Recorded data:
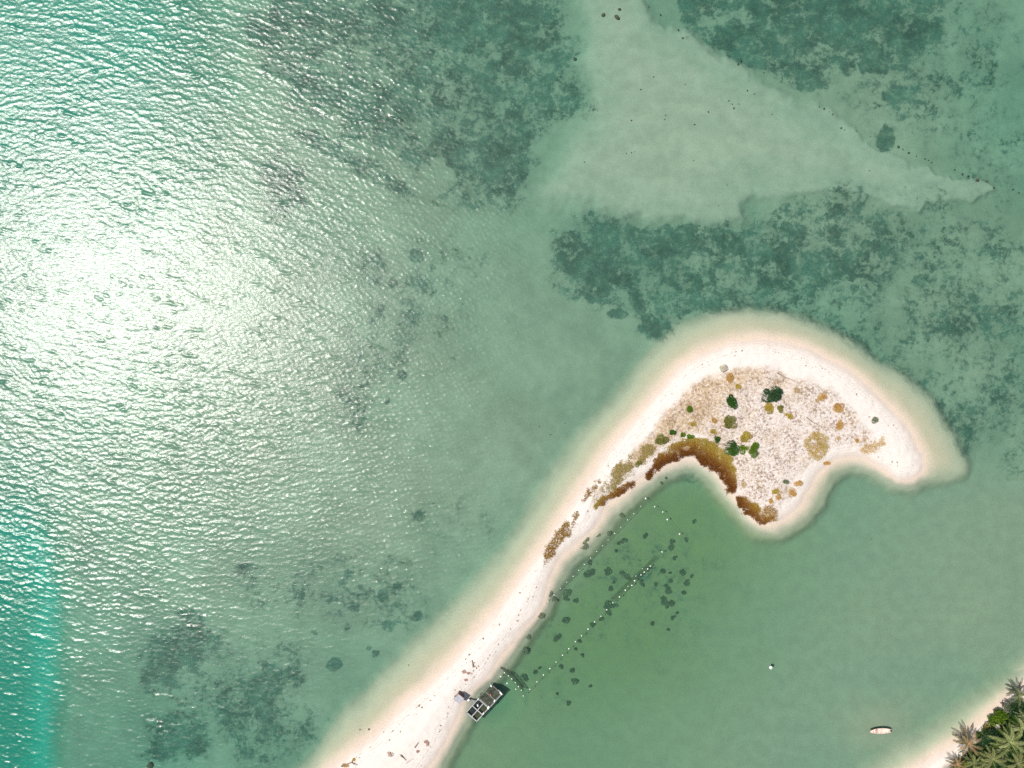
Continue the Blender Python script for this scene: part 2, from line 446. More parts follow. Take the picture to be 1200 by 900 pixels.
    under = t.mix(t.ss(shore, -1.0, -17.0), wet, t.mix(t.ss(n_mid, 0.3, 0.7), SHELF_A, SHELF_B))
    low = t.mix(shelf, bed, under)
    col = t.mix(t.ss(sh, -2.0, 2.0), low, sand)
    mul = t.n('ShaderNodeVectorMath', operation='SCALE')
    t.set(mul.inputs[0], col); t.set(mul.inputs['Scale'], t.math('MULTIPLY', dark, dark2))
    b = t.n('ShaderNodeBsdfDiffuse')
    t.set(b.inputs[0], mul.outputs[0])
    bump = t.n('ShaderNodeBump')
    bump.inputs['Strength'].default_value = 0.35
    bump.inputs['Distance'].default_value = 0.12
    t.set(bump.inputs['Height'], t.math('ADD', n_fine, t.math('MULTIPLY', gm, 1.2)))
    t.set(b.inputs['Normal'], bump.outputs[0])
    t.set(out.inputs[0], b.outputs[0])
    return m

def _n_sep(s, vec):
    nd = s.n('ShaderNodeSeparateXYZ'); s.set(nd.inputs[0], vec); return nd.outputs[2]
NT.n_sep = _n_sep

BED_A = (0.310, 0.284, 0.210); BED_B = (0.250, 0.234, 0.172)
BED_LAG = (0.312, 0.268, 0.194); BED_GREEN = (0.220, 0.215, 0.104)
BED_BANK_A = (0.315, 0.318, 0.245); BED_BANK_B = (0.262, 0.278, 0.212)
BED_DEEP = (0.36, 0.56, 0.50)
GRASS_A = (0.036, 0.076, 0.058); GRASS_B = (0.092, 0.125, 0.094); GRASS_C = (0.155, 0.165, 0.115)
DRY_A = (0.575, 0.525, 0.465); DRY_B = (0.625, 0.58, 0.525)
WET_A = (0.525, 0.452, 0.385); WET_B = (0.485, 0.415, 0.35)
SHELF_A = (0.385, 0.362, 0.272); SHELF_B = (0.35, 0.332, 0.248)

xs, _ = grid_axis(152.0, 0.4, 4200.0)
ys, _ = grid_axis(116.0, 0.4, 4200.0)
GX, GY = np.meshgrid(xs, ys)
U = GX / PX + 600; V = 450 - GY / PX
F = fields(U, V)
zr = F['z'] + 0.03 * sample_tile(T_WOB, U, V, 160.0) * (F['z'] > 0.15)
g_me = grid_mesh('sand_ground', xs, ys, zr, {k: F[k] for k in ('shore', 'grass', 'veg', 'soil', 'green', 'bank', 'shelf', 'lag', 'tan', 'marsh')}, ground_material())
ground = tag(mesh_obj('sand_ground', g_me), 'pale sand of the sandbar, beaches and shallow sea bed', kind='structure')

def zat(u, v):
    return float(fields(np.array([u], float), np.array([v], float))['z'][0])

def zat_many(u, v):
    return fields(np.array(u, float), np.array(v, float))

# ------------------------------------------------------------------ water
K = (0.195, 0.050, 0.061)
def water_material():
    m, t, out = new_mat('sea_water')
    pos = t.n('ShaderNodeNewGeometry').outputs['Position']
    chop = t.attr('chop')
    fl = t.mapped(pos, (1, 1, 0))
    a = t.noise(t.mapped(fl, (0.8, 1.7, 1), (0, 0, R(12))), 1.25, 4, 0.6, 0.4)
    b = t.noise(t.mapped(fl, (1.0, 1.4, 1), (0, 0, R(-8))), 3.2, 3, 0.6)
    h = t.math('ADD', t.math('MULTIPLY', a, 0.10), t.math('MULTIPLY', b, 0.012))
    bump = t.n('ShaderNodeBump')
    bump.inputs['Strength'].default_value = 1.0
    t.set(bump.inputs['Distance'], t.math('MULTIPLY_ADD', chop, 0.75, 0.06))
    t.set(bump.inputs['Height'], h)
    fr = t.n('ShaderNodeFresnel'); fr.inputs['IOR'].default_value = 1.44
    t.set(fr.inputs['Normal'], bump.outputs[0])
    gl = t.n('ShaderNodeBsdfGlossy'); gl.distribution = 'GGX'
    gl.inputs['Roughness'].default_value = 0.265
    gl.inputs['Color'].default_value = (1, 1, 1, 1)
    t.set(gl.inputs['Normal'], bump.outputs[0])
    tr = t.n('ShaderNodeBsdfTransparent')
    mx = t.n('ShaderNodeMixShader')
    t.set(mx.inputs[0], fr.outputs[0]); t.set(mx.inputs[1], tr.outputs[0]); t.set(mx.inputs[2], gl.outputs[0])
    t.set(out.inputs['Surface'], mx.outputs[0])
    ab = t.n('ShaderNodeVolumeAbsorption')
    ab.inputs['Color'].default_value = (1 - K[0], 1 - K[1], 1 - K[2], 1)
    ab.inputs['Density'].default_value = 1.0
    t.set(out.inputs['Volume'], ab.outputs[0])
    return m

def wave_tile(n, L, comps, seed):
    r = np.random.default_rng(seed)
    f = np.fft.fftfreq(n) * n * 2 * math.pi / L
    kx, ky = np.meshgrid(f, f)
    k = np.hypot(kx, ky); k[0, 0] = 1e-6
    th = np.arctan2(ky, kx)
    S = np.zeros_like(k)
    for lam, ang, spread, width, share in comps:
        kp = 2 * math.pi / lam
        d = np.abs(np.cos(th - R(ang))) ** spread
        p = np.exp(-(np.log(k / kp)) ** 2 / (2 * width ** 2)) * d
        s2 = (p ** 2 * k ** 2).sum()
        S += share * p / math.sqrt(s2)
    S[0, 0] = 0
    z = np.fft.ifft2(np.fft.fft2(r.standard_normal((n, n))) * S).real
    gy, gx = np.gradient(z, L / n)
    return z / math.sqrt((gx ** 2 + gy ** 2).mean() / 2)      # slope 1 per axis

STEP = 0.25
NT_ = 1024
wt = wave_tile(NT_, NT_ * STEP, [(2.9, 74, 9, .35, .6), (1.7, 84, 5, .35, 1.0), (1.05, 70, 2.5, .30, 1.0), (7.0, 58, 8, .4, .25), (2.2, 118, 8, .3, .3)], 21)
wt = wt + 0.35 * (wt ** 2 - (wt ** 2).mean()) / wt.std()
gy_, gx_ = np.gradient(wt, STEP)
wt /= math.sqrt((gx_ ** 2 + gy_ ** 2).mean() / 2)
wt2 = wave_tile(NT_, NT_ * STEP, [(0.95, 80, 1.2, .22, 1.0), (1.5, 60, 2.0, .3, .5)], 22)
wt2 = wt2 + 0.25 * (wt2 ** 2 - (wt2 ** 2).mean()) / wt2.std()
wx, nox = grid_axis(152.0, STEP, 4100.0)
wy, noy = grid_axis(115.0, STEP, 4100.0)
WX, WY = np.meshgrid(wx, wy)
# the roughness field is smooth: sample it coarsely, then spread it over the fine grid
cu = np.arange(-300, 1501, 8.0); cv = np.arange(-300, 1201, 8.0)
CU, CV = np.meshgrid(cu, cv)
chop_c = fields(CU, CV)['chop']
UU = np.clip((WX / PX + 600 - cu[0]) / 8.0, 0, len(cu) - 1.001); VV = np.clip((450 - WY / PX - cv[0]) / 8.0, 0, len(cv) - 1.001)
iu = UU.astype(int); iv = VV.astype(int); fu = UU - iu; fv = VV - iv
chop = chop_c[iv, iu] * (1 - fu) * (1 - fv) + chop_c[iv, iu + 1] * fu * (1 - fv) + chop_c[iv + 1, iu] * (1 - fu) * fv + chop_c[iv + 1, iu + 1] * fu * fv
wz = np.zeros_like(WX)
core = (slice(noy, len(wy) - noy), slice(nox, len(wx) - nox))
ix = np.round(wx[core[1]] / STEP).astype(int) % NT_; iy = np.round(wy[core[0]] / STEP).astype(int) % NT_
tile = wt[np.ix_(iy, ix)]
ex = np.minimum(1, (152.0 - np.abs(wx[core[1]])) / 8)[None, :] * np.minimum(1, (115.0 - np.abs(wy[core[0]])) / 8)[:, None]
WAVE = 0.074; RIPPLE = 0.052
tile2 = wt2[np.ix_(iy, ix)]
uc = (wx[core[1]] / PX + 600)[None, :]; vc_ = (450 - wy[core[0]] / PX)[:, None]
gust = 1 + 0.30 * np.clip(sample_tile(T_BIG, uc + 0 * vc_, vc_ + 0 * uc, 1500.0), -1.6, 1.6) + 0.14 * sample_tile(T_WOB, (uc - .5 * vc_) * .5, vc_ + .4 * uc, 1300.0)
rip = (0.30 + 0.70 * sstep(720, 480, uc - 0.12 * (vc_ - 300))) * np.minimum(1, .12 + chop[core] / .24)
wz[core] = (tile * chop[core] * WAVE + tile2 * rip * RIPPLE) * ex * np.clip(gust, .35, 1.7)
w_me = grid_mesh('sea_water', wx, wy, wz, {'chop': chop}, water_material(), closed_bottom=-30.0)
sea = tag(mesh_obj('sea_water', w_me), 'clear green and turquoise sea water, rippled and glinting on one side', kind='structure')

# ------------------------------------------------------------------ plants
def rdir():
    z = random.uniform(-1, 1); a = random.uniform(0, 2 * math.pi); r = math.sqrt(1 - z * z)
    return Vector((r * math.cos(a), r * math.sin(a), z))

def leaf(mb, c, d, up, L, W, hue=0.0):
    d = d.normalized()
    s = d.cross(up)
    if s.length < 1e-3: s = d.cross(Vector((1, 0, 0)))
    s.normalize()
    mb.face((c, c + d * L * .45 + s * W / 2, c + d * L, c + d * L * .45 - s * W / 2), hue)

def bush_mesh(name, mat, rx, ry, h, n, lobes, leafL, seed, flat=0.35, spread=.5):
    random.seed(seed)
    mb = MB()
    cs = []
    for i in range(lobes):
        a = random.uniform(0, 6.283); q = math.sqrt(random.random()) * spread
        cs.append((Vector((rx * q * math.cos(a), ry * q * math.sin(a), h * random.uniform(.25, .7))), random.uniform(.22, .54), random.random()))
    for i in range(n):
        c, s, hu = random.choice(cs)
        d = rdir(); d.z = abs(d.z) * 0.9 - 0.15
        q = random.uniform(.55, 1.0) ** .6
        p = c + Vector((d.x * rx * s * q, d.y * ry * s * q, d.z * h * s * q * 1.2))
        p.z = max(p.z, 0.02)
        L = leafL * random.uniform(.6, 1.35)
        out = (d + rdir() * .7); out.z = out.z * flat + .05
        leaf(mb, p, out, rdir() * .5 + Vector((0, 0, 1)), L, L * random.uniform(.45, .7), hu)
    return mb.mesh(name, mat)

def stems_mesh(name, mat, rx, ry, h, n, seed):
    random.seed(seed)
    mb = MB()
    for i in range(n):
        a = 6.283 * i / n + random.uniform(-.4, .4); q = random.uniform(.35, .75)
        e = Vector((rx * q * math.cos(a), ry * q * math.sin(a), h * random.uniform(.4, .7)))
        mb.tube((Vector((0, 0, -.1)), e * .5 + Vector((0, 0, .08 * h)), e), (.045 * h + .015, .03 * h + .01, .01), 5)
    return mb.mesh(name, mat, True)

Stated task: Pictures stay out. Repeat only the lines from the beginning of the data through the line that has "SHELF_A = (0.385, 0.362, 0.272);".

Complete output:
Continue the Blender Python script for this scene: part 2, from line 446. More parts follow. Take the picture to be 1200 by 900 pixels.
    under = t.mix(t.ss(shore, -1.0, -17.0), wet, t.mix(t.ss(n_mid, 0.3, 0.7), SHELF_A, SHELF_B))
    low = t.mix(shelf, bed, under)
    col = t.mix(t.ss(sh, -2.0, 2.0), low, sand)
    mul = t.n('ShaderNodeVectorMath', operation='SCALE')
    t.set(mul.inputs[0], col); t.set(mul.inputs['Scale'], t.math('MULTIPLY', dark, dark2))
    b = t.n('ShaderNodeBsdfDiffuse')
    t.set(b.inputs[0], mul.outputs[0])
    bump = t.n('ShaderNodeBump')
    bump.inputs['Strength'].default_value = 0.35
    bump.inputs['Distance'].default_value = 0.12
    t.set(bump.inputs['Height'], t.math('ADD', n_fine, t.math('MULTIPLY', gm, 1.2)))
    t.set(b.inputs['Normal'], bump.outputs[0])
    t.set(out.inputs[0], b.outputs[0])
    return m

def _n_sep(s, vec):
    nd = s.n('ShaderNodeSeparateXYZ'); s.set(nd.inputs[0], vec); return nd.outputs[2]
NT.n_sep = _n_sep

BED_A = (0.310, 0.284, 0.210); BED_B = (0.250, 0.234, 0.172)
BED_LAG = (0.312, 0.268, 0.194); BED_GREEN = (0.220, 0.215, 0.104)
BED_BANK_A = (0.315, 0.318, 0.245); BED_BANK_B = (0.262, 0.278, 0.212)
BED_DEEP = (0.36, 0.56, 0.50)
GRASS_A = (0.036, 0.076, 0.058); GRASS_B = (0.092, 0.125, 0.094); GRASS_C = (0.155, 0.165, 0.115)
DRY_A = (0.575, 0.525, 0.465); DRY_B = (0.625, 0.58, 0.525)
WET_A = (0.525, 0.452, 0.385); WET_B = (0.485, 0.415, 0.35)
SHELF_A = (0.385, 0.362, 0.272); SHELF_B = (0.35, 0.332, 0.248)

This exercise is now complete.